According to local traditions, the ancient Nan-Chao Empire (Nanzhao) had been established by the nine grandsons of Ashoka’s third son. The kings of this empire titled themselves Maharaja and were all Buddhists, worshipping Avalokiteshwara as their main deity. They zealously guarded themselves against any Chinese influence. When a Nan-Chao king in the eighth century CE attempted to align his fortunes with the Chinese civilization, he was “severely abused by seven religious persons from India.” This was during a period when even the notion of Communism was unknown to the world.
But twelve centuries later, Nehru—a committed Communist—deliberately and consciously pushed the whole of Southeast Asia into the deathly embrace of Maoist China. An incensed DVG wrote acidly,
Thanks to Nehru, the great winner of independence… India stands tied to the apron-strings of the mother of Communism… Flirting with Russia and dreading China, India’s relations with America are ambiguous… And what gives poignancy to the reflection that we are so miserably incapable of going at least to the moral support of Cambodia is the recollection of the historical fact of our ancient kinship. Once upon a time perhaps about the time of the beginning of the Christian era – Cambodia was part of the cultural empire of Hinduism.
Nehru’s squandering of this “cultural empire of Hinduism” is precisely what happens if you learn Indian history from Muhammad and not Majumdar.
The Hindu Cultural Empire in Southeast Asia
Indeed, R.C. Majumdar characterized this Hindu cultural empire in Brihad-Bharata in memorable terms:
The Indian colonies in the Far East must ever remain as the high-water mark of maritime and colonial enterprise of the ancient Indians… It was the mission of Indian colonists to bring the heterogeneous mass … within the pale of civilization, a task which the Chinese, their next-door neighbor, had hitherto failed to accomplish… the political conquest of Farther India and the adjacent islands was rapidly followed by a complete cultural conquest.

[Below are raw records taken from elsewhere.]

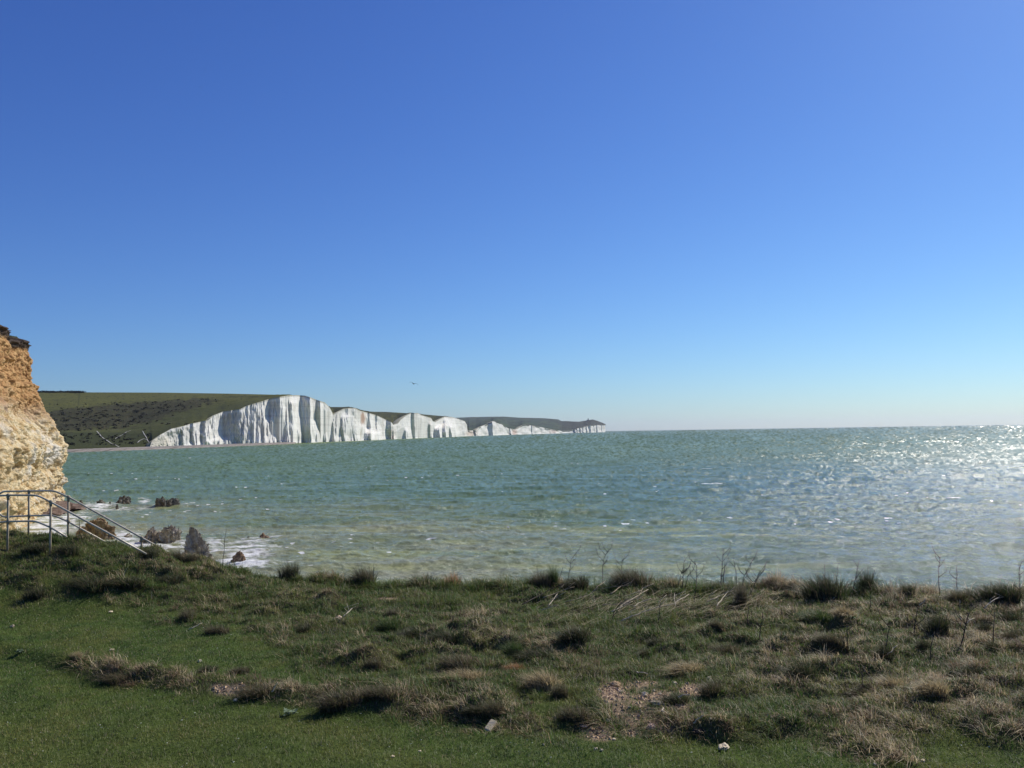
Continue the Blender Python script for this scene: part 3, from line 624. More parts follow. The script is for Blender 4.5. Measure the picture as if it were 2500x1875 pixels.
sea_rock(302, 323, 1303, 1311, M_rkg, 9, 'small flat grey rock between the ochre boulder and the craggy rock', base=ICO3)
sea_rock(442, 522, 1292, 1368, M_rkg, 10, 'tall pointed grey rock, the biggest near the grass edge', (-.16, 0), 1.15, .8, .34, ICO5)
sea_rock(566, 612, 1348, 1376, M_rkb, 11, 'pitted pinkish brown rock in the surf just behind the grass', (0, 0), .6, .9, .22)
sea_rock(630, 662, 1301, 1313, M_rkb, 12, 'low dark rock at the right end of the surf', (-.2, 0), 1.4, .7, base=ICO3)
sea_rock(602, 610, 1309, 1315, M_rkd, 13, 'tiny dark rock left of the low rock in the surf', base=ICO3)

# ================================================================== FOREGROUND GROUND
LAWN = 8.6
SOIL = [(1500, 1694, 52, 34), (1590, 1710, 74, 26), (1545, 1755, 34, 26), (1690, 1690, 40, 18), (1600, 1776, 48, 22), (1460, 1790, 50, 20), (1515, 1740, 40, 30), (560, 1685, 60, 16), (590, 1672, 30, 8), (1680, 1680, 40, 20), (1560, 1675, 50, 16), (1545, 1790, 30, 10), (1655, 1720, 40, 20), (940, 1462, 40, 4), (1890, 1748, 30, 6)]
def edgeY(a):                   # distance of the grass edge for azimuth tangent a = X/Y
    px = 1250 + F * a
    return ip(px, [(-600, 19), (0, 20.0), (400, 20.0), (700, 19.5), (1000, 19.0), (1500, 18.7), (2000, 17.9), (2500, 17.1), (3200, 16.0)])
def terrain(X, Y):
    X = np.asarray(X, float); Y = np.asarray(Y, float)
    a = X / np.maximum(Y, 2.0); px = 1250 + F * a; e = edgeY(a)
    z = LAWN + 1.8 * sst(7, 1, Y) + 0 * X
    amp = ip(px, [(-600, 1.7), (0, 1.33), (200, 1.12), (400, .76), (550, .42), (700, .20), (1000, .03), (1500, 0), (3000, 0)])
    z = z + amp * sst(15.8, 20.2, Y)
    z = z - .13 * sst(-.35, .35, scarpY(px) - Y)
    rg = roughmask(X, Y)
    pxs, pys_ = proj(np.stack(np.broadcast_arrays(X, Y, LAWN + 0 * X), -1)); sl_ = 0 * X
    for cx, cy, rx, ry in SOIL: sl_ = np.maximum(sl_, np.exp(-(((pxs - cx) / (rx * 1.3)) ** 2 + ((pys_ - cy) / (ry * 1.3)) ** 2)))
    z = z + .05 * fbm(X / 2.3, Y / 2.3, 2, 3) + rg * mounds(X, Y) * (1 - np.clip(1.5 * sl_, 0, 1)) + .012 * noise(X / .3, Y / .3, 9) * (1 - rg)
    over = np.maximum(Y - e, 0)
    z = z - 1.15 * over - .5 * np.minimum(over, .6) * 0
    return np.maximum(z, -2.5)
def mounds(X, Y): return (.17 + .16 * np.clip(noise(X / 2.7, Y / 2.1, 8), -.8, 1)) * np.clip(.7 * fbm(X / 1.25, Y / .8, 5, 3) + .6 * fbm(X / .5, Y / .4, 15, 2), -.35, 1.1)
def scarpY(px):                 # line of the little turf step across the lawn
    return ip(px, [(-500, 15.0), (0, 14.4), (200, 13.2), (400, 12.4), (600, 11.7), (900, 11.0), (1200, 10.8), (1400, 10.6), (1700, 10.2), (2000, 10.0), (2500, 9.6), (3200, 9)])
def roughmask(X, Y):
    a = X / np.maximum(Y, 2.0); px = 1250 + F * a
    up = ip(px, [(-500, 17.2), (0, 17.2), (250, 17.3), (430, 16.2), (520, 15.6), (640, 14.6), (700, 13.6), (760, 12.2), (850, 11.0), (1000, 10.6), (1200, 10.7), (1500, 10.1), (1800, 9.75), (2100, 9.5), (2500, 9.35), (3200, 9)])
    r_ = sst(-.45, .6, Y - up + 1.1 * fbm(X / .9, Y / .9, 3, 4))
    strip = np.exp(-((Y - scarpY(px) - .12) / .28) ** 2) * sst(150, 210, px) * sst(900, 700, px)
    return np.clip(np.maximum(r_, .9 * strip), 0, 1)
yy = np.concatenate([np.linspace(-14, 7.5, 60)[:-1], np.linspace(7.5, 21.5, 330)[:-1], np.linspace(21.5, 33, 40)])
xx = np.concatenate([np.linspace(-40, -13.5, 50)[:-1], np.linspace(-13.5, 13.5, 520), np.linspace(13.5, 40, 50)[1:]])
GX, GY = np.meshgrid(xx, yy); GZ = terrain(GX, GY)
def soilmask(X, Y, Z):
    px, py = proj(np.stack([X, Y, Z], -1)); s_ = 0 * px
    for cx, cy, rx, ry in SOIL: s_ = np.maximum(s_, np.exp(-(((px - cx) / rx) ** 2 + ((py - cy) / ry) ** 2)))
    return np.clip(1.6 * s_ - .45 + .55 * fbm(X / .35, Y / .35, 8, 4), 0, 1) * sst(0.05, .3, s_)
M_gr = mat('turf_soil', rough=.95, spec=.1); n = N(M_gr)
t1 = n.noise(n.coord((3, 3, 3)), 1, 6, .7); t2 = n.noise(n.coord((22, 22, 22)), 1, 5, .7)
turf = n.ramp(t1, [(.3, (.050, .075, .016)), (.6, (.080, .105, .024)), (.8, (.11, .11, .036))])
turf = n.mix(n.mul if False else n.attr('rough').outputs['Fac'], turf, (.085, .075, .034))
soil = n.ramp(t2, [(.3, (.17, .110, .062)), (.5, (.36, .255, .155)), (.7, (.56, .44, .30))])
n.base(n.mix(n.attr('soil').outputs['Fac'], turf, soil)); n.nrm(n.bump(t2, .9, .03))
gr = link('ground', grid('ground', np.stack([GX, GY, GZ], -1), attrs={'rough': roughmask(GX, GY), 'soil': soilmask(GX, GY, GZ)}), M_gr)
tag(gr, 'grassy clifftop ground sloping gently to the cliff edge', 'ground', kind='structure')
def ghit(px, py):
    """ground point seen at (px,py); at the skyline falls back to the edge"""
    d = ray(px, py); d = d / d[1]; Ys = np.arange(8, 22, .02); X_ = d[0] * Ys; Zr = EYE + d[2] * Ys; Zt = terrain(X_, Ys)
    k = np.nonzero(Zr < Zt)[0]; e = edgeY(d[0])
    Yh = Ys[k[0]] if len(k) else e
    Yh = min(Yh, e + .02); return np.array([d[0] * Yh, Yh, float(terrain(d[0] * Yh, Yh))])

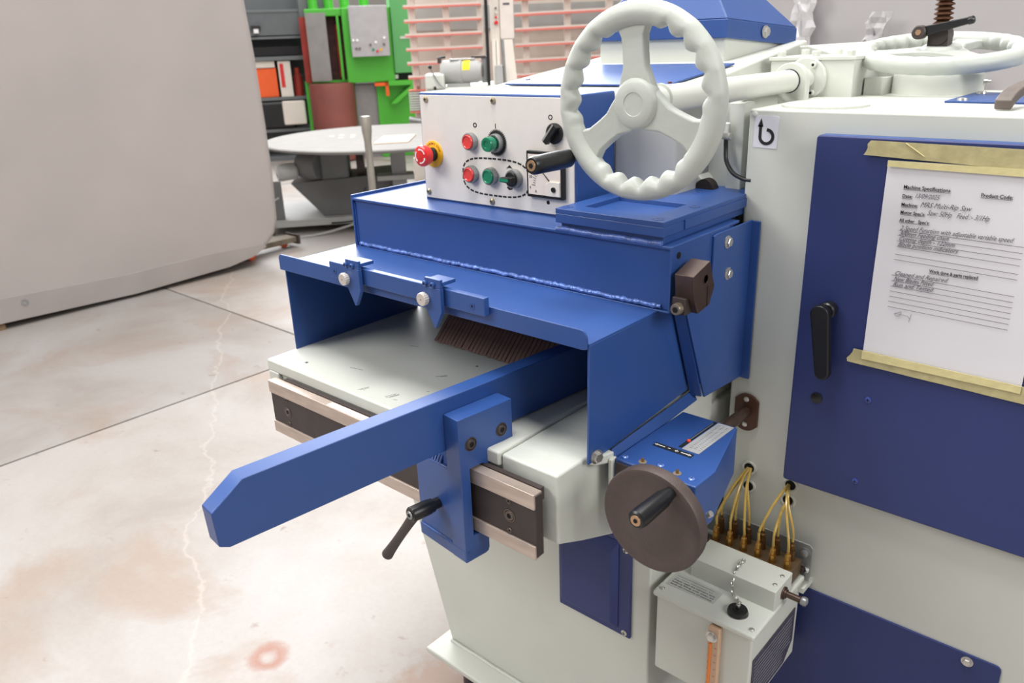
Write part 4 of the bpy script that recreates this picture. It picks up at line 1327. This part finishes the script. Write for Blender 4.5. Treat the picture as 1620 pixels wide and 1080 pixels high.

The local people readily assimilated the new civilization and adopted the religion, art, social manners and customs, alphabet, literature, laws and administrative systems of the conquerors.
The Hindu cultural conquest of Southeast Asia remains unprecedented and unique in the history of human civilization. Here is how another scholar describes the nature and impact of this conquest:
For nearly thirteen hundred years the Indian colonists had persevered in adorning these far-off lands with edifices almost unrivalled elsewhere of their class. But at the end of that time, as happened in India, they disappear as if at the touch of a magician’s wand.
The most glaring proof of cultural and social triumph is when the colonized country refashions its legal system on the model brought in by the alien invader.
In this sense, Bharatavarsha did not invade and conquer Southeast Asia as an imperialist seeking to uproot and annihilate its existing culture and society. Yet, what Hindu conquerors brought with them appealed to and resonated with the people of that region so profoundly that they wholeheartedly embraced it and modeled their culture, society, and lives after it.
The Hindu Legal System’s Impact
Beginning with this episode, we will explore the comprehensive and lasting impact of the Hindu legal system (Dharmasastra) chiefly in Bali and Java (now part of Indonesia).
It must be emphasized that Dharmasastra was not forced upon them, unlike how British jurisprudence was thrust upon India. A substantial portion of what masqueraded as British “laws” was a twofold device to exploit or oppress India: (1) each time the British found that India’s inherited legal system prevented exploitation, they conveniently “passed” a new “law” to circumvent it (2) each time the British encountered criticism from Indians against their brazen, strong-arm tactics.
The Hindu cultural colonization of Southeast India is conspicuous for the complete absence of this colonial-legal brutality.